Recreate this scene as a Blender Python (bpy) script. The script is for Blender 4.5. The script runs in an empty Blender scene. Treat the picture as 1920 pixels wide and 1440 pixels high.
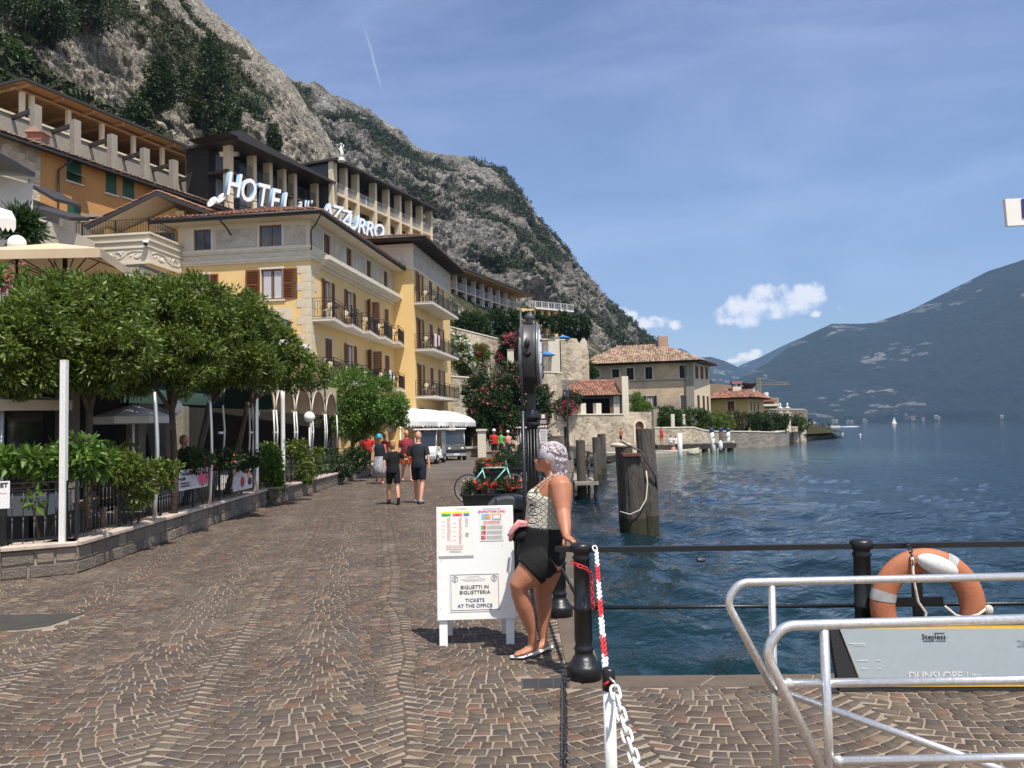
import bpy, math, random
import numpy as np
from mathutils import Vector, Matrix, Euler, Quaternion
rnd = random.Random(7)
rng = np.random.default_rng(11)
S = bpy.context.scene
C = bpy.data.collections.new('promenade'); S.collection.children.link(C)
R = math.radians
FPX, EYE, PITCH, ROLL = 1553.0, 1.7, R(3.17), R(1.26)
cd = bpy.data.cameras.new('camera'); cam = bpy.data.objects.new('camera', cd); S.collection.objects.link(cam)
cd.sensor_width = 36; cd.lens = 36*FPX/1920; cd.clip_start = .05; cd.clip_end = 30000
cam.matrix_world = Matrix.Translation((0, 0, EYE)) @ Matrix.Rotation(R(90)+PITCH, 4, 'X') @ Matrix.Rotation(-ROLL, 4, 'Z')
S.camera = cam
S.render.resolution_x, S.render.resolution_y = 1024, 768
SUN_EL = R(64); SUN_AZ = math.atan2(.53, -.85)
w = bpy.data.worlds.new('World'); S.world = w; w.use_nodes = True
wn, wl = w.node_tree.nodes, w.node_tree.links
bg = wn['Background']; bg.inputs['Strength'].default_value = .112
sky = wn.new('ShaderNodeTexSky'); sky.sky_type = 'NISHITA'; sky.sun_disc = False
sky.sun_elevation = SUN_EL; sky.sun_rotation = SUN_AZ; sky.altitude = 60; sky.air_density = 1.0; sky.dust_density = .6; sky.ozone_density = 3.0
sd = bpy.data.lights.new('sun', 'SUN'); sun = bpy.data.objects.new('sun', sd); S.collection.objects.link(sun)
sd.energy = 5.0; sd.angle = R(.53); sd.color = (1, .945, .86)
SDIR = Vector((math.sin(SUN_AZ)*math.cos(SUN_EL), math.cos(SUN_AZ)*math.cos(SUN_EL), math.sin(SUN_EL)))
sun.rotation_euler = (-SDIR).to_track_quat('-Z', 'Y').to_euler()
S.view_settings.view_transform = 'Standard'; S.view_settings.look = 'None'
S.view_settings.exposure = 0.32; S.view_settings.gamma = 1; S.view_settings.use_curve_mapping = False
S.render.engine = 'CYCLES'
S.cycles.max_bounces = 6; S.cycles.diffuse_bounces = 3; S.cycles.glossy_bounces = 3; S.cycles.transmission_bounces = 4
S.cycles.transparent_max_bounces = 8; S.cycles.volume_bounces = 0
try: S.cycles.use_denoising = True
except Exception: pass
def ray(px, py):
 u = (px-960)/FPX; v = -(py-720)/FPX
 c, s = math.cos(ROLL), math.sin(ROLL); a = u*c+v*s; b = -u*s+v*c
 cp, sp = math.cos(PITCH), math.sin(PITCH)
 return Vector((a, cp-b*sp, sp+b*cp))
def G(px, py, z=0):
 d = ray(px, py); return Vector((0, 0, EYE))+d*((z-EYE)/d.z)
def P(px, py, Y):
 d = ray(px, py); return Vector((0, 0, EYE))+d*(Y/d.y)
def N(t, **k):
 n = wn.new('ShaderNode'+t)
 for a, b in k.items(): setattr(n, a, b)
 return n
def wm(op, a, b=None, c=None, clamp=False):
 n = N('Math', operation=op); n.use_clamp = clamp
 for i, x in enumerate((a, b, c)):
  if x is None: continue
  if isinstance(x, (int, float)): n.inputs[i].default_value = x
  else: wl.new(x, n.inputs[i])
 return n.outputs[0]
tc = N('TexCoord'); gen = tc.outputs['Generated']
def dotv(vec, out=None):
 n = N('VectorMath', operation='DOT_PRODUCT'); wl.new(out or gen, n.inputs[0]); n.inputs[1].default_value = vec; return n.outputs['Value']
def wnoise(scale, detail, rough, out=None, dist=0):
 n = N('TexNoise'); n.inputs['Scale'].default_value = scale; n.inputs['Detail'].default_value = detail
 n.inputs['Roughness'].default_value = rough; n.inputs['Distortion'].default_value = dist; wl.new(out or gen, n.inputs['Vector']); return n.outputs['Fac']
def cloud_field(vec):
 """sum of soft lobes (places of the cumulus puffs) minus turbulence"""
 tot = None
 lobes = [(1395,585,44,24),(1440,575,60,24),(1490,562,46,26),(1440,553,34,22),(1462,548,24,18),(1500,548,24,16),(1370,602,24,10),(1530,588,10,6),(1577,578,9,5),
    (1175,592,22,16),(1215,606,28,12),(1240,603,26,12),(1262,608,18,11),(1225,598,16,9),(1400,670,26,9),(1416,662,12,8),(1380,676,22,5)]
 fac = wnoise(34, 8, .62, vec)
 for x, y, rx, ry in lobes:
  d = ray(x, y).normalized(); r = Vector((d.y, -d.x, 0)).normalized(); u = r.cross(d)
  a = wm('DIVIDE', wm('SUBTRACT', dotv(tuple(r), vec), 0.0), rx/FPX)
  b = wm('DIVIDE', wm('SUBTRACT', dotv(tuple(u), vec), 0.0), ry/FPX)
  q = wm('SUBTRACT', 1.0, wm('ADD', wm('MULTIPLY', a, a), wm('MULTIPLY', b, b)))
  q = wm('MULTIPLY', wm('MAXIMUM', q, -3.2), wm('GREATER_THAN', dotv(tuple(d), vec), .5))
  tot = q if tot is None else wm('MAXIMUM', tot, q)
 return wm('ADD', tot, wm('MULTIPLY', wm('SUBTRACT', fac, .5), 6.5))
f0 = cloud_field(gen)
off = N('VectorMath', operation='ADD'); wl.new(gen, off.inputs[0]); off.inputs[1].default_value = (.004, -.001, .014)
f1 = cloud_field(off.outputs[0])
mask = N('MapRange'); mask.interpolation_type = 'SMOOTHSTEP'; wl.new(f0, mask.inputs[0]); mask.inputs[1].default_value = -.25; mask.inputs[2].default_value = 1.15
lit = N('MapRange'); wl.new(wm('SUBTRACT', f0, f1), lit.inputs[0]); lit.inputs[1].default_value = -.9; lit.inputs[2].default_value = .6
ccol = N('Mix', data_type='RGBA'); wl.new(lit.outputs[0], ccol.inputs[0]); ccol.inputs[6].default_value = (6.6, 7.1, 8.4, 1); ccol.inputs[7].default_value = (9.6, 9.2, 8.9, 1)
mp = N('Mapping'); mp.inputs['Scale'].default_value = (1.0, 1.0, 3.2); mp.inputs['Rotation'].default_value = (.1, .25, .3); wl.new(gen, mp.inputs[0])
veil = wnoise(2.3, 5, .55, mp.outputs[0], .6)
vr = N('MapRange'); wl.new(veil, vr.inputs[0]); vr.inputs[1].default_value = .42; vr.inputs[2].default_value = .78; vr.inputs[3].default_value = 0; vr.inputs[4].default_value = .42
def streak(p0, p1, w0, amp):
 a, b = ray(*p0).normalized(), ray(*p1).normalized(); n = a.cross(b).normalized(); m = (a+b).normalized(); t = n.cross(m)
 half = (a-b).length/2
 wob = wm('MULTIPLY', wm('SUBTRACT', wnoise(30, 3, .6), .5), .006)
 d = wm('DIVIDE', wm('ABSOLUTE', wm('ADD', dotv(tuple(n)), wob)), w0)
 e = wm('DIVIDE', dotv(tuple(t)), half)
 k = wm('MULTIPLY', wm('SUBTRACT', 1.0, wm('MULTIPLY', d, d), clamp=True), wm('SUBTRACT', 1.0, wm('MULTIPLY', e, e), clamp=True))
 return wm('MULTIPLY', wm('MULTIPLY', k, wm('GREATER_THAN', dotv(tuple(m)), 0)), amp)
st = wm('MAXIMUM', streak((675, 20), (722, 195), .0022, .42), streak((610, 185), (690, 150), .0016, .16))
st = wm('MAXIMUM', st, streak((1655, 470), (1665, 400), .007, .10))
thin = wm('MAXIMUM', vr.outputs[0], st)
mix1 = N('Mix', data_type='RGBA'); wl.new(thin, mix1.inputs[0]); hsv = N('HueSaturation'); hsv.inputs['Hue'].default_value = .512; hsv.inputs['Saturation'].default_value = 1.02; wl.new(sky.outputs[0], hsv.inputs['Color']); wl.new(hsv.outputs[0], mix1.inputs[6]); mix1.inputs[7].default_value = (5.0, 6.0, 8.4, 1)
mix2 = N('Mix', data_type='RGBA'); wl.new(mask.outputs[0], mix2.inputs[0]); wl.new(mix1.outputs[2], mix2.inputs[6]); wl.new(ccol.outputs[2], mix2.inputs[7])
wl.new(mix2.outputs[2], bg.inputs['Color'])
# helpers
def thing(name, label, cat, loc=(0, 0, 0), rz=0, group=None):
 o = bpy.data.objects.new(name, None); C.objects.link(o); o.empty_display_size = .2
 o.location = loc; o.rotation_euler = (0, 0, rz); o['label'] = label; o['category'] = cat
 if group: o['group'] = group
 return o
def tag(o, label, cat, group=None):
 o['label'] = label; o['category'] = cat
 if group: o['group'] = group
 return o
def kind(o, k): o['kind'] = k; return o
def npmesh(name, v, f, mats, smooth=False, fm=None):
 """numpy arrays -> mesh (f is an (n,3) or (n,4) array)"""
 me = bpy.data.meshes.new(name); v = np.asarray(v, np.float32); f = np.asarray(f, np.int32)
 me.vertices.add(len(v)); me.vertices.foreach_set('co', v.ravel())
 k = f.shape[1]; me.loops.add(f.size); me.loops.foreach_set('vertex_index', f.ravel())
 me.polygons.add(len(f)); me.polygons.foreach_set('loop_start', np.arange(len(f), dtype=np.int32)*k)
 try: me.polygons.foreach_set('loop_total', np.full(len(f), k, np.int32))
 except Exception: pass
 for m in (mats if isinstance(mats, (list, tuple)) else [mats]): me.materials.append(m)
 if fm is not None: me.polygons.foreach_set('material_index', np.asarray(fm, np.int32))
 if smooth: me.polygons.foreach_set('use_smooth', np.ones(len(f), bool))
 me.update(calc_edges=True); me.validate()
 return me
def link(name, me, parent=None, loc=None, rot=None):
 o = bpy.data.objects.new(name, me); C.objects.link(o)
 if parent: o.parent = parent
 if loc is not None: o.location = loc
 if rot is not None: o.rotation_euler = rot
 return o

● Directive
Show the lines of the material that contain the word "scene".

● Exercise result
Recreate this scene as a Blender Python (bpy) script. The script is for Blender 4.5. The script runs in an empty Blender scene. Treat the picture as 1920 pixels wide and 1440 pixels high.
S = bpy.context.scene